Per troppo tempo, in un contesto socio-economico blindato da corporativismi e capillari reti clientelari, la concorrenza non ha potuto dispiegare pienamente i propri effetti benefici nella vita economica italiana, atrofizzando l’istinto degli operatori economici verso la ricerca delle migliori condizioni nel mercato, soffocando occasioni imprenditoriali e compromettendo l’attrattività del nostro Paese per gli investimenti esteri.
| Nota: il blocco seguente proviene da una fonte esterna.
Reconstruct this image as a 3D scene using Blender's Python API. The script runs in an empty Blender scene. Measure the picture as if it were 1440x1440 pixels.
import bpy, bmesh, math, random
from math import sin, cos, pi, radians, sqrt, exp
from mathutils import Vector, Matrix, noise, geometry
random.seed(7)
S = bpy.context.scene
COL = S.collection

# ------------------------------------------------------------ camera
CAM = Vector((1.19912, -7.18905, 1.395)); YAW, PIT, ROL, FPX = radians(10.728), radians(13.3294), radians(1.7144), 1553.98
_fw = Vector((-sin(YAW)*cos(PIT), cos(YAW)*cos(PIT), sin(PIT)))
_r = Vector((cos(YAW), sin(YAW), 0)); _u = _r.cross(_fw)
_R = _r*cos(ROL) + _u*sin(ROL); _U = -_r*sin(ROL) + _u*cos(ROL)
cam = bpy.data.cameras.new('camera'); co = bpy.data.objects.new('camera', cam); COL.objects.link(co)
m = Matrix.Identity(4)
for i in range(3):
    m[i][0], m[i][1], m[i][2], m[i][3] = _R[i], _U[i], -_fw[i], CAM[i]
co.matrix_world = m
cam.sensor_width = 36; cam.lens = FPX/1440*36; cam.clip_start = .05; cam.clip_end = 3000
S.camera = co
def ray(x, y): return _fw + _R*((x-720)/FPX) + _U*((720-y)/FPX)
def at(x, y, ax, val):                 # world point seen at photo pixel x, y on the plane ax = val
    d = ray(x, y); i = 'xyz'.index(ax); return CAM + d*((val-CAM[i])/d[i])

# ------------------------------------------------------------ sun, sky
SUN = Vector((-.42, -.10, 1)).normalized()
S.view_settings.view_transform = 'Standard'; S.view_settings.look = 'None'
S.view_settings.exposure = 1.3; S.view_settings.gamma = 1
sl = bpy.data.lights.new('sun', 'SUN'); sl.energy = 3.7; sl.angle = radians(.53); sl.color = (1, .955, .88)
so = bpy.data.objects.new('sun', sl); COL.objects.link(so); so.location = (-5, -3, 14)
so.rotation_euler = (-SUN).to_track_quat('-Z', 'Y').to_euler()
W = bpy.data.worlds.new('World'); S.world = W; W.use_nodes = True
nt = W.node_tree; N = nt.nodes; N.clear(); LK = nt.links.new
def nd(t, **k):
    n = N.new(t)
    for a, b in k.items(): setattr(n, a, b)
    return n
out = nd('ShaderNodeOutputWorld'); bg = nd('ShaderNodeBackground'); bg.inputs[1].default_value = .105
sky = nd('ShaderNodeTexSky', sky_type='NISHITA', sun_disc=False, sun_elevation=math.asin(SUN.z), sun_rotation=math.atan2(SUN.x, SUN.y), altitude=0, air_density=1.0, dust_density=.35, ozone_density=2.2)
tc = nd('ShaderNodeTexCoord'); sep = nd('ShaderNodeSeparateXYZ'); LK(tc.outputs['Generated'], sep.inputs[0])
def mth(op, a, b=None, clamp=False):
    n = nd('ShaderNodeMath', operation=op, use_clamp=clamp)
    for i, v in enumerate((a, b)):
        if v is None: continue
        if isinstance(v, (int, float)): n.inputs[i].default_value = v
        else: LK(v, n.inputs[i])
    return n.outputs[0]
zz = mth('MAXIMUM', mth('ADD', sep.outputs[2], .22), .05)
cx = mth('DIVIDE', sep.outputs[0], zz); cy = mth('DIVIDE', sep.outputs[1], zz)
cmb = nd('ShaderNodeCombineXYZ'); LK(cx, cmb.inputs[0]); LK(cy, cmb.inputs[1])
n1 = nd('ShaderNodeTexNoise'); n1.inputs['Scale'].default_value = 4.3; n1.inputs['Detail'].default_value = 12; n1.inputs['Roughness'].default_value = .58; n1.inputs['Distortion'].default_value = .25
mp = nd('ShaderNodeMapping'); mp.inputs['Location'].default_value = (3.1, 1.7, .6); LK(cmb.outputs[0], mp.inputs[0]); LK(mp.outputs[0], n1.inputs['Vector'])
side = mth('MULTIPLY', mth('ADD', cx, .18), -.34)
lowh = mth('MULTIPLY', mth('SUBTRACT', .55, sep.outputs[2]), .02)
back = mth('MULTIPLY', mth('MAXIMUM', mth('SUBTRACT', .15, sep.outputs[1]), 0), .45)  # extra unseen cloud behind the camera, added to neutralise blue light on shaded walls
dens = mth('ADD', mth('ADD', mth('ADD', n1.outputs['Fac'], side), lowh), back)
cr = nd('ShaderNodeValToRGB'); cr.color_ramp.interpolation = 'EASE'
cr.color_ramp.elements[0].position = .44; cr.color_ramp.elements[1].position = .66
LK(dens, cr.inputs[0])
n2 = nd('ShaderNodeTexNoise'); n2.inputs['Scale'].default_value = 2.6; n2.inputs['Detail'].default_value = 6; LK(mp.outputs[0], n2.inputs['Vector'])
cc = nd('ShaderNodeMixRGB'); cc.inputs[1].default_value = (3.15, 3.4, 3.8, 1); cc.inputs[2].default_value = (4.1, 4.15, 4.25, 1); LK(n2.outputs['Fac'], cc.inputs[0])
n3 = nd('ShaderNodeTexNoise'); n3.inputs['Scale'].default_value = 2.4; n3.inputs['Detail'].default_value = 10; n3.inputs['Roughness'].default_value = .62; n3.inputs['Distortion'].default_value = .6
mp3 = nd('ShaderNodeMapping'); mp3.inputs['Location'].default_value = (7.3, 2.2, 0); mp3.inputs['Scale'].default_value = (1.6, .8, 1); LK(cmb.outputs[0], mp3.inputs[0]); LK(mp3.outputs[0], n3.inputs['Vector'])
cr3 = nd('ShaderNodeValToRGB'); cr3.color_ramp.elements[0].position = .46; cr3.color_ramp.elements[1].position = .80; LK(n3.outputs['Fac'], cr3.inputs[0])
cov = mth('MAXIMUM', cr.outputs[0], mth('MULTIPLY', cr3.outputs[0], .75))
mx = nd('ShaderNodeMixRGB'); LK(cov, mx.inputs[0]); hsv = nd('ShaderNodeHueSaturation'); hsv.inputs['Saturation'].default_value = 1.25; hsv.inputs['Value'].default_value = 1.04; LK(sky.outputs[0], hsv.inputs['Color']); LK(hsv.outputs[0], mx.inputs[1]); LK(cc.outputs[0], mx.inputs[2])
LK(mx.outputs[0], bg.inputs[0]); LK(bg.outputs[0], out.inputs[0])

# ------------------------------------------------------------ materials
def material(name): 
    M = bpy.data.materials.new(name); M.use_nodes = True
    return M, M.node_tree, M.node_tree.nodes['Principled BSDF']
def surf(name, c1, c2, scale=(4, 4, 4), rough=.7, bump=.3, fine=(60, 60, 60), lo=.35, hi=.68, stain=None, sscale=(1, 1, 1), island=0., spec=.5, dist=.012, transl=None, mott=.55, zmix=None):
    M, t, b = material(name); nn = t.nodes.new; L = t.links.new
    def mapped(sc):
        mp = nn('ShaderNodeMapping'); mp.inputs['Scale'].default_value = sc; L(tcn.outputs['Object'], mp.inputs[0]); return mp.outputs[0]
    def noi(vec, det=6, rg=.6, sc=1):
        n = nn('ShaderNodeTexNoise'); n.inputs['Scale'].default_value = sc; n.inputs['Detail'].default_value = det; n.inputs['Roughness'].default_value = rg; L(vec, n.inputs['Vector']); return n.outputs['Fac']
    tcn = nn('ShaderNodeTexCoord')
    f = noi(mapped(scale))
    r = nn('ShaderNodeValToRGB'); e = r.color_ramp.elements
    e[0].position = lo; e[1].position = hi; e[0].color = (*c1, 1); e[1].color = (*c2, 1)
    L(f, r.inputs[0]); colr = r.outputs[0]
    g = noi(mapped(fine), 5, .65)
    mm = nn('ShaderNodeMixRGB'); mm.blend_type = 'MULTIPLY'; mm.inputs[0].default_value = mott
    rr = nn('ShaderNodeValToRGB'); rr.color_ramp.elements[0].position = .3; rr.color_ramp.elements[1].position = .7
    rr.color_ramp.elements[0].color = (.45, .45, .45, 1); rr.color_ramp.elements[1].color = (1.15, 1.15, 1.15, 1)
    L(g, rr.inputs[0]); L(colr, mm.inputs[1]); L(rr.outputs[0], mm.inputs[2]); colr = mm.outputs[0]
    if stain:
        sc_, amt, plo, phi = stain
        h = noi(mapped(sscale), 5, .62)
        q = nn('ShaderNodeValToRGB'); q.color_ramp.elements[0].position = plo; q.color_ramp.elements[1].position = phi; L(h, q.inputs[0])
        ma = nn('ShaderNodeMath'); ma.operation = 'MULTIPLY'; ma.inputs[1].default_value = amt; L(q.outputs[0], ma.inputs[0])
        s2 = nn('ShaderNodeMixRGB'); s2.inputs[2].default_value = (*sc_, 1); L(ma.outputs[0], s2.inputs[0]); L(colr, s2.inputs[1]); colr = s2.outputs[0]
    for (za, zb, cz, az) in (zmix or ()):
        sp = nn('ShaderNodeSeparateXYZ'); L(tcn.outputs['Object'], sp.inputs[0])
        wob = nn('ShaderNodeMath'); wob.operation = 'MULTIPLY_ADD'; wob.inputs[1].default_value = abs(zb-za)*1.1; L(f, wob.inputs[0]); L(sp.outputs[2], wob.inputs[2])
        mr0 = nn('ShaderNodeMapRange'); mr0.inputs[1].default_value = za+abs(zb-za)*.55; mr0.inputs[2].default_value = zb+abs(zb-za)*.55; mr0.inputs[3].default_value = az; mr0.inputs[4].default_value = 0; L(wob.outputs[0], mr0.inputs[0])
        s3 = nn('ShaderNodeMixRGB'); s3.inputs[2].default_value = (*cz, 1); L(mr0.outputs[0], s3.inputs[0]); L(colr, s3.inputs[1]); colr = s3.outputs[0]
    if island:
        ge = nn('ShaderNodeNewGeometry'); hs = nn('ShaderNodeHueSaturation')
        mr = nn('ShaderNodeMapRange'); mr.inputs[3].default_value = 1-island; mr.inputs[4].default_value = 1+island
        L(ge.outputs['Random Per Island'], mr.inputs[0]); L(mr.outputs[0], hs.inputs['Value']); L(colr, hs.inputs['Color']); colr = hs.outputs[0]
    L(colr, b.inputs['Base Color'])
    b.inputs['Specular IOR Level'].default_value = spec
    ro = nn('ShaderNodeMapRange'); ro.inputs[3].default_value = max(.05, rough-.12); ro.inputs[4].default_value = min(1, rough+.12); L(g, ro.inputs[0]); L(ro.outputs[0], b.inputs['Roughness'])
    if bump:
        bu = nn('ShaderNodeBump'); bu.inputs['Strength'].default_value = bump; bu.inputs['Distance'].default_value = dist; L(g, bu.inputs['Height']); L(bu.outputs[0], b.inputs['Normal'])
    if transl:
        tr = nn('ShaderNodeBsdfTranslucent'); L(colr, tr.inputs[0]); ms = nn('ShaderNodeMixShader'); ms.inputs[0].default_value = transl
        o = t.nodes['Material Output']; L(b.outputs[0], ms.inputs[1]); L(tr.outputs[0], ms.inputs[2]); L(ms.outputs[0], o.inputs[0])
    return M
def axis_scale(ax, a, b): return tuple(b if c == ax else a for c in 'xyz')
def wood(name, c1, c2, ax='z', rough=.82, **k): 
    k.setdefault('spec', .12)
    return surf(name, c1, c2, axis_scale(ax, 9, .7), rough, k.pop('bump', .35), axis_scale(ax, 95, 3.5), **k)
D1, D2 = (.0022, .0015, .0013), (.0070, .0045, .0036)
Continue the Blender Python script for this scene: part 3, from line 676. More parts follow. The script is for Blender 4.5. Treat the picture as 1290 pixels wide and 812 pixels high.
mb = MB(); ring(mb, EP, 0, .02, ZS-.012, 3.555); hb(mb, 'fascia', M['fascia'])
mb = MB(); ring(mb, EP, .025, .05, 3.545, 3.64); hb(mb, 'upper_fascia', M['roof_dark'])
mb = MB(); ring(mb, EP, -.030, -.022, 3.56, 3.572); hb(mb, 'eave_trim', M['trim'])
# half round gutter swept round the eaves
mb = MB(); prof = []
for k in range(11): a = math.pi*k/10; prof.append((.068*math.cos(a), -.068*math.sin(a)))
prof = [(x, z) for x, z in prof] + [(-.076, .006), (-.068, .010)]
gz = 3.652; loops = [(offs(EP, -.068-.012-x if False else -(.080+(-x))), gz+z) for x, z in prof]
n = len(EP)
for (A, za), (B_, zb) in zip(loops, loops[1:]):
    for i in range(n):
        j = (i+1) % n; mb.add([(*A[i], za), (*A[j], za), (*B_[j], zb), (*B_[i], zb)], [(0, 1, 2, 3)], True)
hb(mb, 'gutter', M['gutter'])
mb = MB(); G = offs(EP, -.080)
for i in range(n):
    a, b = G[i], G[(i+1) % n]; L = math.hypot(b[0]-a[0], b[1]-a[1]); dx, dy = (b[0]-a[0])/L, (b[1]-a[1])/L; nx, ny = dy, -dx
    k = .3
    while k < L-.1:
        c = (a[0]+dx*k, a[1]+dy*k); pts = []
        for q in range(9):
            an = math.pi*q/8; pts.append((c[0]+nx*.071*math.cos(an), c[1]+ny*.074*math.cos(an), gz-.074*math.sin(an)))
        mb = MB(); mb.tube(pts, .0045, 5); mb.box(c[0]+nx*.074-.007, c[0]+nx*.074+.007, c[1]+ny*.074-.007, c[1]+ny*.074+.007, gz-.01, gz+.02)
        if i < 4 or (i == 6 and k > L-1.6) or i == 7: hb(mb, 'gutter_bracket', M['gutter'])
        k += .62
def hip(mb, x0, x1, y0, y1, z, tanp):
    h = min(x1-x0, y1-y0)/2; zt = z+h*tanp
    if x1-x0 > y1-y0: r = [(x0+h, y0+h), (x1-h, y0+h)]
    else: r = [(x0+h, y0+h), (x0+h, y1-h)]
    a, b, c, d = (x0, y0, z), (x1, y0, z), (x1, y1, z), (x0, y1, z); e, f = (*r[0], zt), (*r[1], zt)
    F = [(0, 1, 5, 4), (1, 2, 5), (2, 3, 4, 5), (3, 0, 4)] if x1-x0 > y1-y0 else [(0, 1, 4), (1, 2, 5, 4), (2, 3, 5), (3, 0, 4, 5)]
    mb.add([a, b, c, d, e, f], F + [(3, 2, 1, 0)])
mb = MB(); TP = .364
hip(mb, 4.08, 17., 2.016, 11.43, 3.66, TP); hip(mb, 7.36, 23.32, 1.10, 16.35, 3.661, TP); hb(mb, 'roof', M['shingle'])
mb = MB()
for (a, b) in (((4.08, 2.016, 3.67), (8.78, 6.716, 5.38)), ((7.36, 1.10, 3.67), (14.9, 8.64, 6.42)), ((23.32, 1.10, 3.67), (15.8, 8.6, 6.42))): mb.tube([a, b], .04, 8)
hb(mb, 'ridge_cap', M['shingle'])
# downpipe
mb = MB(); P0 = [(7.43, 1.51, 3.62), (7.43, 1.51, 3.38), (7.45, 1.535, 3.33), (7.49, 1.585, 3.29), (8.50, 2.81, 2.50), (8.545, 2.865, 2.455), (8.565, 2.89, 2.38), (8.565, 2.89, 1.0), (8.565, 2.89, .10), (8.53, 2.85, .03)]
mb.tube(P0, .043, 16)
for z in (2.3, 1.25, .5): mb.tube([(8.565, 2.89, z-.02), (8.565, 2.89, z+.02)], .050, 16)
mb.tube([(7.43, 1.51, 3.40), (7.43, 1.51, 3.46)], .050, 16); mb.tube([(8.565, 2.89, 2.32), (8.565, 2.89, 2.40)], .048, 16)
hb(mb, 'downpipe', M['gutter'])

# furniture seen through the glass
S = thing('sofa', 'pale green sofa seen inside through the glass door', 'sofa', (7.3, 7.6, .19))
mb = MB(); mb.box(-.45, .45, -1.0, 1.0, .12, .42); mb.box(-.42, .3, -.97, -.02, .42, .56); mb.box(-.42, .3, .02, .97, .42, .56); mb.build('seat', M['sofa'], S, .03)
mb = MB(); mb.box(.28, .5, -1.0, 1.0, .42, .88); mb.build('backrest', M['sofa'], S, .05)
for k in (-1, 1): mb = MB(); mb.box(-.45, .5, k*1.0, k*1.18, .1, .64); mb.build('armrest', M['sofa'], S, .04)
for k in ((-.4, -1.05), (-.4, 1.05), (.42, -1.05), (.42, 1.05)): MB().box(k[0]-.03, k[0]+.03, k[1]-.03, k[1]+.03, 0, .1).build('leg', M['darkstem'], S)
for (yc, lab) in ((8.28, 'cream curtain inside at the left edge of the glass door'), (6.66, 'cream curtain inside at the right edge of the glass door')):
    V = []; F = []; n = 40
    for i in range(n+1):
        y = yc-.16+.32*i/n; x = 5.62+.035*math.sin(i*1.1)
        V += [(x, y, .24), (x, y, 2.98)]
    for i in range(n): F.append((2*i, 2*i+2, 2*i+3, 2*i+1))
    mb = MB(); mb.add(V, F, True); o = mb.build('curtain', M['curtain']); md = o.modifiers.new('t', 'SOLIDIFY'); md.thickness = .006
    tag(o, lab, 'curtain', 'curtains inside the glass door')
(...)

L’assenza di una robusta concorrenza ha contribuito a pregiudicare la crescita economica dell’intero Paese: come ricorda il professor Giuseppe Tesauro, autorevole esponente del diritto antitrust nazionale e comunitario, la concorrenza nel mercato porta sempre a una democratizzazione dei rapporti economici.
 
Gli effetti di una labile cultura della concorrenza in Italia sono sotto gli occhi di tutti: lo stato attuale della cultura della concorrenza è, infatti, riflessa nei comportamenti quotidiani di ognuno di noi le cui preferenze segnalano quali prodotti, servizi, condizioni contrattuali, sono competitivi e quali no. Ed è proprio in questi anni di crisi che maggiormente si avverte la mancanza di una diffusa e radicata cultura della concorrenza in Italia, intesa come consapevolezza da parte della collettività della responsabilità di assicurare che tali regole siano osservate nell’interesse generale della società. Non dovremmo meravigliarci più di tanto, allora, se il cittadino risulta privo della sensibilità verso l’illecito concorrenziale.
 
Nonostante l’attenta vigilanza dell’Autorità garante della concorrenza e del mercato, l’illecito anticompetitivo è sempre dietro l’angolo, assumendo sovente forme e modalità collusive che sono ormai scomparse in gran parte dei Paesi industrializzati avanzati e che, in alcuni casi, risultano addirittura avallate da coperture normative e di tipo amministrativo. Quest’ultimo fenomeno ha raggiunto una rilevanza tale che, con il decreto “Cresci Italia”, è stato attribuito all’Antitrust il potere di impugnare gli atti a contenuto regolamentare di qualsiasi amministrazione pubblica che violi le norme a tutela della concorrenza. Ciò conferma il dubbio che la Pa nostrana sia ancora poco avvezza ad un’auto-valutazione della compatibilità delle proprie deliberazioni con la normativa Antitrust.
 
La cultura della concorrenza ha bisogno di interventi che si collocano inevitabilmente a monte dell’osservanza della legge. Sorprende, al riguardo, la totale assenza di appositi interventi di sensibilizzazione rivolti ai cittadini e alle imprese. Del resto, anche a livello accademico non siamo messi bene: sfogliando i programmi dei corsi di laurea delle università italiane, emerge un quadro poco confortante: il diritto della concorrenza si studia solo nel 47% delle facoltà di Giurisprudenza (il dato sale al 58% nelle facoltà di Economia). Fortunatamente, per essere consapevoli attori nel mercato non ci vuole una laurea.